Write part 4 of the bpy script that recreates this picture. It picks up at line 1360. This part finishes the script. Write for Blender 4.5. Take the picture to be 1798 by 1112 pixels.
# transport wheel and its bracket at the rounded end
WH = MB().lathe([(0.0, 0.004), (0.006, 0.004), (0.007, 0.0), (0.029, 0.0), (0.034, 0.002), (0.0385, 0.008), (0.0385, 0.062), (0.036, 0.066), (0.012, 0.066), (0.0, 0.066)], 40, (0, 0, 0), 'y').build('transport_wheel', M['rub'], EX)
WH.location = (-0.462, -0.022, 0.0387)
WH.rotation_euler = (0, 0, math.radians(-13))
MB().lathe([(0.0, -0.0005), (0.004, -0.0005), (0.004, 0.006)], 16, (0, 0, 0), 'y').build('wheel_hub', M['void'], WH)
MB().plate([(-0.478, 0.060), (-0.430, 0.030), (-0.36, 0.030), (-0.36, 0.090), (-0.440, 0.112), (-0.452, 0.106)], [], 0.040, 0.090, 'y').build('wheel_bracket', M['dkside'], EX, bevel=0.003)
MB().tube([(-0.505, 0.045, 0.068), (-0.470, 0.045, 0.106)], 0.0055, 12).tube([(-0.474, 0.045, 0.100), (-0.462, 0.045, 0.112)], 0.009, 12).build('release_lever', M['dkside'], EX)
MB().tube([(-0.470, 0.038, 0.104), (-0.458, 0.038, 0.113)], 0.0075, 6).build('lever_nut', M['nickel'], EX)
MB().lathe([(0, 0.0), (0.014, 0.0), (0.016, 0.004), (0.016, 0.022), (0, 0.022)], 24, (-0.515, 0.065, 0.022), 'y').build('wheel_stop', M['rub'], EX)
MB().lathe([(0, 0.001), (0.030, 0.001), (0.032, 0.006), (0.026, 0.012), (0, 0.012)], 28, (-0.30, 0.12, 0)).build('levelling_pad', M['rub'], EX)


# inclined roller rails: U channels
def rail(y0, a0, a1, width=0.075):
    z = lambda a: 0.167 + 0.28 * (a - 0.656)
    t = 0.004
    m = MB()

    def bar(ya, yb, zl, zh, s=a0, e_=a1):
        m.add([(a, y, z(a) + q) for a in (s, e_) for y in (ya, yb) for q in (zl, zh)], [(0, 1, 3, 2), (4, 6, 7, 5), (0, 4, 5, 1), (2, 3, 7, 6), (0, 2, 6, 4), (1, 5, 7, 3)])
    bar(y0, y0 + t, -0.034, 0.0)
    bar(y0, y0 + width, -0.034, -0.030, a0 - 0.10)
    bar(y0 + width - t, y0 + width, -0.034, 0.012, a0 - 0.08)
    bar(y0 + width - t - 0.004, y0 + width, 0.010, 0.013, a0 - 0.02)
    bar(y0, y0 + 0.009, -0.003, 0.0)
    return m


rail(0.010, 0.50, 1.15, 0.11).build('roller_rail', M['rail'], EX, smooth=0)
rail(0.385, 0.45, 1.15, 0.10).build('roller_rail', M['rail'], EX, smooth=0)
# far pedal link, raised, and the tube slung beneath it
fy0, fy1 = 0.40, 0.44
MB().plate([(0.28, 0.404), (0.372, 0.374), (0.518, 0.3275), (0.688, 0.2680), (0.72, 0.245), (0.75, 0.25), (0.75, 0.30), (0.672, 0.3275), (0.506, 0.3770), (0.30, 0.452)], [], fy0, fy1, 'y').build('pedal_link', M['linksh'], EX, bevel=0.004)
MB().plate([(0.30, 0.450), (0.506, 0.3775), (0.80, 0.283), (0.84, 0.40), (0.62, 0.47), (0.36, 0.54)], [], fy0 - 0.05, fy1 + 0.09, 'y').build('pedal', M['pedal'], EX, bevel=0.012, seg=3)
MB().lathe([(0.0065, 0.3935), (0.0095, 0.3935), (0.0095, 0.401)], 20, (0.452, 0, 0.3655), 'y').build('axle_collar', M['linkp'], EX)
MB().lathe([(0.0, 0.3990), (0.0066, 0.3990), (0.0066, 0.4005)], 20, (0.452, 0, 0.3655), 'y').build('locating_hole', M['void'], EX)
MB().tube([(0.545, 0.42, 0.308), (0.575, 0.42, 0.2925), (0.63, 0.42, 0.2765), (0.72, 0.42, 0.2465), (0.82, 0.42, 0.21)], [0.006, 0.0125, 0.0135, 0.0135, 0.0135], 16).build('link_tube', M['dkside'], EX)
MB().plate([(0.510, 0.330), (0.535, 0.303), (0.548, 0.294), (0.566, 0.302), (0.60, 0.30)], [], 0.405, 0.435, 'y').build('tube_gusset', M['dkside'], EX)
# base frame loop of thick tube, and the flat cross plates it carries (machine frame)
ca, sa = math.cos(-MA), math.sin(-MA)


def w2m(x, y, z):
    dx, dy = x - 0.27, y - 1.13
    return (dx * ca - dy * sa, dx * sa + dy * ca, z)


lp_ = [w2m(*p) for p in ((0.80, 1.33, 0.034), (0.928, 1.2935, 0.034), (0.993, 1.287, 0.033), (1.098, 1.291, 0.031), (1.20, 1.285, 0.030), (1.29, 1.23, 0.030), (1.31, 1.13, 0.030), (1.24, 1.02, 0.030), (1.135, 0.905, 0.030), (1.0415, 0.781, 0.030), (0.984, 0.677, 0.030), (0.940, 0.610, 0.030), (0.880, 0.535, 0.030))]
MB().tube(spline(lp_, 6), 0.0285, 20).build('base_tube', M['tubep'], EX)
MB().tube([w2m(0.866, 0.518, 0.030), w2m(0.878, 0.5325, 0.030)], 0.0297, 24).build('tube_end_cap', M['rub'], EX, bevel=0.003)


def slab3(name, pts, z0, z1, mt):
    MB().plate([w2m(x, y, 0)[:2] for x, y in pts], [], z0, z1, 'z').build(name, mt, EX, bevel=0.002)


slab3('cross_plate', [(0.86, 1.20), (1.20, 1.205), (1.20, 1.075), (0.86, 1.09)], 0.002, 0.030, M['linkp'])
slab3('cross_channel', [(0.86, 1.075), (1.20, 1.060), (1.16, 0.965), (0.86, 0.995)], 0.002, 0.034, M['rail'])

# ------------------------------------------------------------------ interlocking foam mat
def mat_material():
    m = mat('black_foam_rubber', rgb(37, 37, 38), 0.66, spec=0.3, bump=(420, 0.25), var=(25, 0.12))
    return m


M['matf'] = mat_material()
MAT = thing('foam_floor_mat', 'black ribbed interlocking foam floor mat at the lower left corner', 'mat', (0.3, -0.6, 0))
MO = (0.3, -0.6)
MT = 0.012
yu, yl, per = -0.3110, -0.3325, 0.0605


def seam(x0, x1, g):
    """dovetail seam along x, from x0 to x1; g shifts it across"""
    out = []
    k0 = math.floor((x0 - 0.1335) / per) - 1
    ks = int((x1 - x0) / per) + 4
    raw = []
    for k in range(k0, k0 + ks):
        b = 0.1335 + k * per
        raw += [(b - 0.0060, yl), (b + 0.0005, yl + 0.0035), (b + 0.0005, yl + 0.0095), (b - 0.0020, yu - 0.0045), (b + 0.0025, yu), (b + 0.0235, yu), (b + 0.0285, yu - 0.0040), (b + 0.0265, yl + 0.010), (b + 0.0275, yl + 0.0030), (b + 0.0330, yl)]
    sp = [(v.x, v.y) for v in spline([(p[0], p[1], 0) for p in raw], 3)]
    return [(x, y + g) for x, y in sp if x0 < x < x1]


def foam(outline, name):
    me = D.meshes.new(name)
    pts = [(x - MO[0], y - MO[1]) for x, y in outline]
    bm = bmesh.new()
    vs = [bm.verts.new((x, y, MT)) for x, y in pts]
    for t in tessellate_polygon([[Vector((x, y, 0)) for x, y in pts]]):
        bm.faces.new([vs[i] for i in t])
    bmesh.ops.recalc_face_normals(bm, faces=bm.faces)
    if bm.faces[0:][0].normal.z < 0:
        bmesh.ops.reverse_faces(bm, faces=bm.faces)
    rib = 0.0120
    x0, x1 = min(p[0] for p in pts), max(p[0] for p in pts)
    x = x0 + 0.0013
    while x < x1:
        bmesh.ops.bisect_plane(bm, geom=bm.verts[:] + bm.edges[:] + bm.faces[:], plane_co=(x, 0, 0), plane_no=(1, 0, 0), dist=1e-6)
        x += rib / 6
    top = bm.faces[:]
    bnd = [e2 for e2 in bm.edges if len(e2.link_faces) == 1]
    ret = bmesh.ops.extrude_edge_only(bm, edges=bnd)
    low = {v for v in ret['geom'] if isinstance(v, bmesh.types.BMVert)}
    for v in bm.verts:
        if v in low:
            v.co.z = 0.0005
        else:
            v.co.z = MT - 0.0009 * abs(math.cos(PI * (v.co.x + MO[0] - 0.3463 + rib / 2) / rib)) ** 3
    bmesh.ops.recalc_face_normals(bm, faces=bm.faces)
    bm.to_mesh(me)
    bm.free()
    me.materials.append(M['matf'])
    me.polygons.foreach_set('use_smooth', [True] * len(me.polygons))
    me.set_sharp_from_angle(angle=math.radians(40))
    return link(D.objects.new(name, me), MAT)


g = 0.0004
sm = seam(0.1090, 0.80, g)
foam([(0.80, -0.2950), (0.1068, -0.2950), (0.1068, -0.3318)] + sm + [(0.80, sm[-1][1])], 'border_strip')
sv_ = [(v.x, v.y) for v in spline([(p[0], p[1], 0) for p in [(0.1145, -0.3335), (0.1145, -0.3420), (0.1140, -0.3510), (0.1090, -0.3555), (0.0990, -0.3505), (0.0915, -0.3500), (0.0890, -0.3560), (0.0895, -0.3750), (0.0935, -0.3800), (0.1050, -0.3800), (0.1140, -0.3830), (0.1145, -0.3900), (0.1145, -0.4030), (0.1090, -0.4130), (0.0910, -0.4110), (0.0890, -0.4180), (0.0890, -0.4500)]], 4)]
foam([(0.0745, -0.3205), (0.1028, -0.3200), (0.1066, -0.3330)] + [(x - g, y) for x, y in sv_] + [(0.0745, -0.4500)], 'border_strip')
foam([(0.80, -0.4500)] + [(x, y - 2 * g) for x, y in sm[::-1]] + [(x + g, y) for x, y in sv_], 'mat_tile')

────

Beginning at the top of the data, extract each line through the line containing "0)).build('levelling_pad', M['rub'], EX)" and return those lines exactly, with nothing added.

Write part 4 of the bpy script that recreates this picture. It picks up at line 1360. This part finishes the script. Write for Blender 4.5. Take the picture to be 1798 by 1112 pixels.
# transport wheel and its bracket at the rounded end
WH = MB().lathe([(0.0, 0.004), (0.006, 0.004), (0.007, 0.0), (0.029, 0.0), (0.034, 0.002), (0.0385, 0.008), (0.0385, 0.062), (0.036, 0.066), (0.012, 0.066), (0.0, 0.066)], 40, (0, 0, 0), 'y').build('transport_wheel', M['rub'], EX)
WH.location = (-0.462, -0.022, 0.0387)
WH.rotation_euler = (0, 0, math.radians(-13))
MB().lathe([(0.0, -0.0005), (0.004, -0.0005), (0.004, 0.006)], 16, (0, 0, 0), 'y').build('wheel_hub', M['void'], WH)
MB().plate([(-0.478, 0.060), (-0.430, 0.030), (-0.36, 0.030), (-0.36, 0.090), (-0.440, 0.112), (-0.452, 0.106)], [], 0.040, 0.090, 'y').build('wheel_bracket', M['dkside'], EX, bevel=0.003)
MB().tube([(-0.505, 0.045, 0.068), (-0.470, 0.045, 0.106)], 0.0055, 12).tube([(-0.474, 0.045, 0.100), (-0.462, 0.045, 0.112)], 0.009, 12).build('release_lever', M['dkside'], EX)
MB().tube([(-0.470, 0.038, 0.104), (-0.458, 0.038, 0.113)], 0.0075, 6).build('lever_nut', M['nickel'], EX)
MB().lathe([(0, 0.0), (0.014, 0.0), (0.016, 0.004), (0.016, 0.022), (0, 0.022)], 24, (-0.515, 0.065, 0.022), 'y').build('wheel_stop', M['rub'], EX)
MB().lathe([(0, 0.001), (0.030, 0.001), (0.032, 0.006), (0.026, 0.012), (0, 0.012)], 28, (-0.30, 0.12, 0)).build('levelling_pad', M['rub'], EX)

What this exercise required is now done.